Bi-Level Optimization Framework for Networked Microgrids With Forecasting and Uncertainty Analysis in an Edge–Fog–Cloud Architecture

The growing deployment of renewable energy sources and the need for robust low-carbon power systems have accelerated the use of decentralized energy management approaches. Networked Microgrids (NMGs) are an interesting solution to enhance distributed energy coordination and reliability. Nevertheless, the efficient management of energy under uncertainty, with the least possible operating cost and emissions, continues to be a significant challenge. This paper presents a Bi-Level Optimization Framework for NMGs in an Edge–Fog–Cloud infrastructure for supporting real-time, uncertainty-aware energy management. Deep learning models are trained at the cloud level for photovoltaic (PV) and load forecasting and deployed at edge. Forecast uncertainty is measured in terms of Prediction Interval Coverage Probability (PICP) and Prediction Interval Normalized Average Width (PINAW) over a number of different confidence levels. Experimental outcomes prove that Gated Recurrent Units (GRU) and Long Short-Term Memory (LSTM) models exhibit better forecasting performance, with GRU achieving lower PINAW and higher PICP under most conditions.

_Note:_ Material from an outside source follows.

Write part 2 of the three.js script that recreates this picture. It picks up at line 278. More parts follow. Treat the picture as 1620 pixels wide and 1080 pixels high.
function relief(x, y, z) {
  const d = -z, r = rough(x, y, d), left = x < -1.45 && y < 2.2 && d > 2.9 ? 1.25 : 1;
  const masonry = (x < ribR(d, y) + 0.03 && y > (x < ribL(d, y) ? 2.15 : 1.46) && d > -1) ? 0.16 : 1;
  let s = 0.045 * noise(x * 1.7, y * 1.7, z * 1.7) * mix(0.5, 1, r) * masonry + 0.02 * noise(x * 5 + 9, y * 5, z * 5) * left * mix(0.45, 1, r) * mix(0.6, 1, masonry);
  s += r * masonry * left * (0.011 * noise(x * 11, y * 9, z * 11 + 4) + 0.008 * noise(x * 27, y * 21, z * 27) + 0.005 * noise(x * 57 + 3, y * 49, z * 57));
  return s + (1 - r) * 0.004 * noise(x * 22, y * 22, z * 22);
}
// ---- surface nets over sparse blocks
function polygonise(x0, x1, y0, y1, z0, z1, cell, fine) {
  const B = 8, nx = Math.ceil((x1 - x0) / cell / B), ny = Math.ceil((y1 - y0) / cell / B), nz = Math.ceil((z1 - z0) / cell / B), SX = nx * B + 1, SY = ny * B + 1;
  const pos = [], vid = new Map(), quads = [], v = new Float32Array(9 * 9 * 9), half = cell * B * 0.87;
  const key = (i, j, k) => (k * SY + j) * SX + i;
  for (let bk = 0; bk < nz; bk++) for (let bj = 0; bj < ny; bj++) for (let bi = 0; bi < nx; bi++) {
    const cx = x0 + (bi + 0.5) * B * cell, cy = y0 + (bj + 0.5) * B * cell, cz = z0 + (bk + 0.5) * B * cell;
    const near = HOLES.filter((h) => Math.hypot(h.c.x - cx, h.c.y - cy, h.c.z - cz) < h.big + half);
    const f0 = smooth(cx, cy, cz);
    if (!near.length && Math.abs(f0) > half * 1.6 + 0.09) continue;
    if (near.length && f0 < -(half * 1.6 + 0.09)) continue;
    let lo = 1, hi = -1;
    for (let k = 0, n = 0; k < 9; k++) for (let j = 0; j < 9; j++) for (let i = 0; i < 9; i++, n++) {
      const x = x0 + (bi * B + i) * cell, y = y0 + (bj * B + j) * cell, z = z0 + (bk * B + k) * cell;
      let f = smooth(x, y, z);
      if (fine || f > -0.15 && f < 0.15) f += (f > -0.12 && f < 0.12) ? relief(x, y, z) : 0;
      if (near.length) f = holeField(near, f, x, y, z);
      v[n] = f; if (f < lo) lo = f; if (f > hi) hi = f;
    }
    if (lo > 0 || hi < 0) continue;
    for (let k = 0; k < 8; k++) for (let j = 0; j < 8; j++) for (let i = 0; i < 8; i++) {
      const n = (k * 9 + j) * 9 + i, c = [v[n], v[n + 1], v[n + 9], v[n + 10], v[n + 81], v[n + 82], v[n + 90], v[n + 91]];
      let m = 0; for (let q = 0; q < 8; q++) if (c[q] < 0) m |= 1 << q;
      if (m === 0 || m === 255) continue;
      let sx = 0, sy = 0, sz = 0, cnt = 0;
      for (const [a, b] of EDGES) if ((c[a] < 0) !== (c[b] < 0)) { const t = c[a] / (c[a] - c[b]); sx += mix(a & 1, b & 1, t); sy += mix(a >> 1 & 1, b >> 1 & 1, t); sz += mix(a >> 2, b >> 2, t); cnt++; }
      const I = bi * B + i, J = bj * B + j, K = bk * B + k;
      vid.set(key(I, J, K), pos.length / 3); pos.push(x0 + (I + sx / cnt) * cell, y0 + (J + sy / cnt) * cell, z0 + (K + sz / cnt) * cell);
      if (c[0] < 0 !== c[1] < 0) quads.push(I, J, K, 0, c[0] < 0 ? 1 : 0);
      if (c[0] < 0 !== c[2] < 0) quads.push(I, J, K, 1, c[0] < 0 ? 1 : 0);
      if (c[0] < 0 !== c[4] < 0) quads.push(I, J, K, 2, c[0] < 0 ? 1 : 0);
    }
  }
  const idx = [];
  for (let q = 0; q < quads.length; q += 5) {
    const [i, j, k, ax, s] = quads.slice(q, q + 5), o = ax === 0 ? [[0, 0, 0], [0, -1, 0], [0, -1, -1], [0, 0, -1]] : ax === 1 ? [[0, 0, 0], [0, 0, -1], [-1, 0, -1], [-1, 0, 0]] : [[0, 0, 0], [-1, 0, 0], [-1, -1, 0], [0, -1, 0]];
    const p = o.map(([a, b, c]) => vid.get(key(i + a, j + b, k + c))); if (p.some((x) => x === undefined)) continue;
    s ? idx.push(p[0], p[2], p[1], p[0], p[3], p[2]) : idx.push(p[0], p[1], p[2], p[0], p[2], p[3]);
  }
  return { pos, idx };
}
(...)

The edge layer utilizes a local Mixed-Integer Nonlinear Programming (MINLP) optimizer for energy dispatch within each microgrid, while the fog layer manages inter-microgrid energy exchange and utility interaction via a global MINLP optimizer. Simulation results show that the robust optimization strategy—based on worst-case uncertainty—yields near-optimal results compared to the base case using actual data. On the validation dataset, the base case achieved a maximum profit of 43.75%, and the robust optimization achieved up to 37.40%. On the test dataset, they achieved 19.96% and 13.25%, respectively, at specific time stamps. A scalability study has also been conducted to demonstrate the scalable nature of the proposed framework, ensuring timely emission-conscious and uncertainty-resilient energy management, thereby supporting the requirements of future smart grid environments.